The District does not track, measure, or report how neighborhoods that have been designated historic change. It should, and it should do so for more than race alone. The District should measure, and share with the public, data on incomes, employment, housing costs, and health outcomes in historic districts. Do historic districts advance racial equity, or are they preserving privilege? If a Black neighborhood is designated historic, will that prevent or catalyze displacement?

Historic-district designations are land-use regulations that have actively discouraged the construction of more housing. If we understand that a historic district designation does provide “some level of protection from development” and that some of DC’s historic districts are less Black than they might have been otherwise, it is not a stretch to conclude that “protection” from development is quite possibly leading to displacement. The District should analyze this.
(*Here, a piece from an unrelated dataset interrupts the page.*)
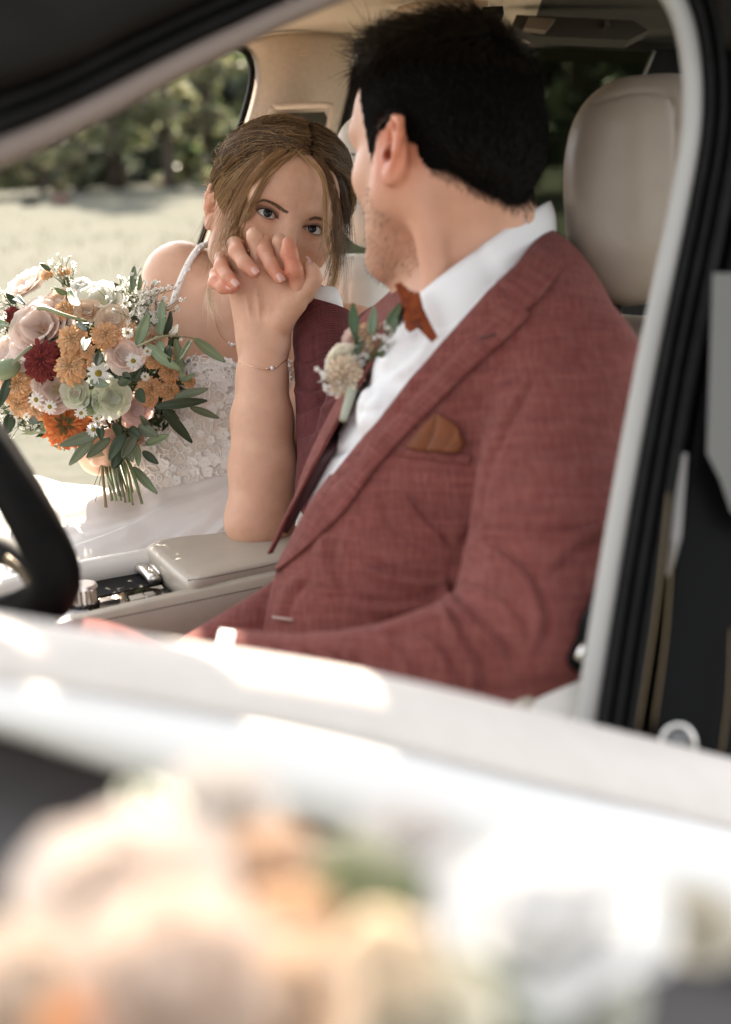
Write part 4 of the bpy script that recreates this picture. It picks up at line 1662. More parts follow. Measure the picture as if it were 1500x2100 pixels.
# right hand clasped over the bride's
GF = [
    [(456, 548, 1.764), (444, 563, 1.748), (441, 579, 1.732), (458, 590, 1.720), (474, 591, 1.716)],
    [(470, 528, 1.764), (456, 531, 1.745), (454, 548, 1.728), (468, 569, 1.714), (483, 583, 1.708)],
    [(492, 510, 1.764), (482, 503, 1.745), (486, 517, 1.725), (503, 541, 1.711), (522, 557, 1.706)],
    [(552, 512, 1.764), (541, 500, 1.745), (543, 517, 1.724), (557, 544, 1.710), (574, 570, 1.706)],
]
GR = [[.0080, .0082, .0080, .0076, .0068], [.0090, .0092, .0088, .0082, .0072], [.0098, .0102, .0098, .0090, .0078], [.0098, .0102, .0098, .0088, .0074]]
for pts, rr in zip(GF, GR):
    S.chain([P(*p) for p in pts], rr, 0.0035)
GT = [(592, 499, 1.722), (593, 520, 1.714), (604, 554, 1.710), (614, 584, 1.724), (624, 604, 1.758)]
S.chain([P(*p) for p in GT], [.0084, .0099, .0094, .0112, .0125], 0.006)
S.cone(P(470, 545, 1.785), P(560, 530, 1.785), 0.014, 0.015, 0.01)
S.cone(P(470, 550, 1.785), P(612, 615, 1.79), 0.014, 0.018, 0.02)
S.cone(P(560, 530, 1.785), P(618, 605, 1.79), 0.014, 0.018, 0.02)
S.cone(P(606, 592, 1.80), wrR, 0.022, 0.024, 0.02)
Vb_, Fb_ = biggest(*S.mesh(0.0017))
Vb_ = relax(Vb_, Fb_, 1, 0.4)
Nb_ = vnormals(Vb_, Fb_)
# knuckle folds on the fingers, thumb creases
st = []
for pts in GF:
    st.append(([(pts[2][0] - 7, pts[2][1] + 3), (pts[2][0] + 8, pts[2][1] - 4)], 1.6, 0.0006, 'groove'))
    a, b = np.array(pts[3][:2]), np.array(pts[4][:2])
st += [([(586, 522), (602, 528)], 1.8, 0.0010, 'groove'), ([(590, 560), (608, 573), (622, 566)], 1.6, 0.0010, 'groove'), ([(592, 553), (610, 564)], 1.3, 0.0006, 'groove')]
Vb_ = sculpt(Vb_, Nb_, st)
C = np.ones((len(Vb_), 3))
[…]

Further, it’s fair to say that, if historic districts aren’t areas of opportunity already, they are quite likely to become areas of opportunity. In the midst of a housing crisis and rapidly shifting demographics (due in large part to said crisis), anything complicating the construction of new housing, and new affordable housing, is the wrong policy for the District.

The District, including the Office of Planning, within which the Historic Preservation Office sits, is engaged in important work establishing racial equity tools to inform its work. The Office of Planning’s racial equity tool is open for comments now. When complete, it should apply to the Historic Preservation Office and should measure demographic and behavioral data related to its historic districts.

Before the Historic Preservation Office or the Historic Preservation Review Board takes any action studying or voting on historic districts or historic-district nominations, whether, in Chevy Chase or elsewhere, the District needs to gather and analyze available data. It is hard to manage what you are not measuring.